According to an independent survey of 3,000 people designed to be representative of the UK adult population, it was Generation Zers – those aged between approximately 16 and 24 – who were the most prominent age group fuelling the recent rise in online fashion purchasing. Three quarters of those polled from this cohort bought online every month. 

It is also interesting to note, though, that the same group of people purchases an average of three items at any one time, and that 82% say they return unwanted items, with the average number of returned products being two. 

However, it was also this age group that showed the most concern about the environmental impact of returns when quizzed. 82% of Generation Z respondents said they were concerned about the adverse effects of returning clothes they bought online; the average across the age groups was 75%. 
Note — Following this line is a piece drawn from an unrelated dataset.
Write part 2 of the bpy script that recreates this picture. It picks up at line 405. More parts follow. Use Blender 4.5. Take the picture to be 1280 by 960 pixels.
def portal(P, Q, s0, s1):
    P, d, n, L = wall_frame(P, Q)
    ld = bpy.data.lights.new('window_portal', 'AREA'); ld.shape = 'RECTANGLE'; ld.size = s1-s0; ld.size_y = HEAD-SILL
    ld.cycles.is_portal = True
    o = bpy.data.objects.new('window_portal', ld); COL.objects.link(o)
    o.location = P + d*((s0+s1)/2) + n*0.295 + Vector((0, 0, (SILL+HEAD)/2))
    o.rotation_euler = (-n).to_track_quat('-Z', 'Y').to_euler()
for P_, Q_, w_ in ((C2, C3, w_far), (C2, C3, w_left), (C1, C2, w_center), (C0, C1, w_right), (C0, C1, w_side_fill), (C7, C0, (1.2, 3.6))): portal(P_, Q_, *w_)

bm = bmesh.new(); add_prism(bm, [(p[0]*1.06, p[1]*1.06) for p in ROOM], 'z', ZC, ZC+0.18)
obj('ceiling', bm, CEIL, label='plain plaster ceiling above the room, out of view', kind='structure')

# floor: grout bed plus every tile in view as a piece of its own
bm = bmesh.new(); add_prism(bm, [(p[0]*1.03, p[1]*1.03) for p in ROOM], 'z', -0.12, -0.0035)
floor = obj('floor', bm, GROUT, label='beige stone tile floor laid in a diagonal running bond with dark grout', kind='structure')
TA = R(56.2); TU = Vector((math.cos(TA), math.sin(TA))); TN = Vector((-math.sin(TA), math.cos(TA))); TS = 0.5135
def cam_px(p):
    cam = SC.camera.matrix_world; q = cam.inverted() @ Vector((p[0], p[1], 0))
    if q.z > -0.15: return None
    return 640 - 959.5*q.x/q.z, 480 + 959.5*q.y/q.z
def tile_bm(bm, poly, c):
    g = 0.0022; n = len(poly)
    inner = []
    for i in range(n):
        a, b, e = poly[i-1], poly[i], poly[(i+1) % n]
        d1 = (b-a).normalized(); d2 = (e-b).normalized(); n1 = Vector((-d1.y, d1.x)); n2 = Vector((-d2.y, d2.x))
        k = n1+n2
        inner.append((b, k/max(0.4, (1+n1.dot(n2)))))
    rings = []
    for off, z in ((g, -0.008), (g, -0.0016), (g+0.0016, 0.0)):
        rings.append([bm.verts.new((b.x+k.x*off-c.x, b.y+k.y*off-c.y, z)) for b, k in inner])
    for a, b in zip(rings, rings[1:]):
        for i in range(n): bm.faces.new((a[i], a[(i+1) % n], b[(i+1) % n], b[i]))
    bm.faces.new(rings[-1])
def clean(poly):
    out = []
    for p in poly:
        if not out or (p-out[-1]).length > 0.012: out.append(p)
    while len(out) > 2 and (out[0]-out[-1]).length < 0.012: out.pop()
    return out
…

What steps can the fashion industry take to address this inconsistency between views and actions? 

While it would be easy to simply frame Gen Zers as hypocritical in their expressed stance on the environmental harms of fashion returns, it might be more instructive to consider what could be done to help close this gap. 

It seems that retailers imposing a charge for returning items wouldn’t go down well; of those who purchase online and return, 46% disagreed that as a customer, they should be expected to pay to return clothes or an accessory that they bought online. This was backed up by the 76% of respondents who said they would be likelier to purchase from retailers that offered free returns. 

However, there was evidence in the findings of alternative approaches retailers could take that would be likelier to meet with the approval of shoppers. 45% of respondents, for example, felt that fashion retailers or brands should provide more customer feedback to show the quality and fit of the product, while 43% desired more in-depth information about the products. 39% expressed a wish to see better-quality products. 

Then, of course, there are the potential merits of fashion retailers practising the highest standards of transparency with regard to what happens to clothing returned to them, and the environmental impact of returns. 

One thing is for sure: the impact of fashion returns on our precious planet is an underexplored subject. And here at Skywire London, we are one digital luxury agency that looks forward to the subject playing a bigger part in the sustainability conversation in years to come.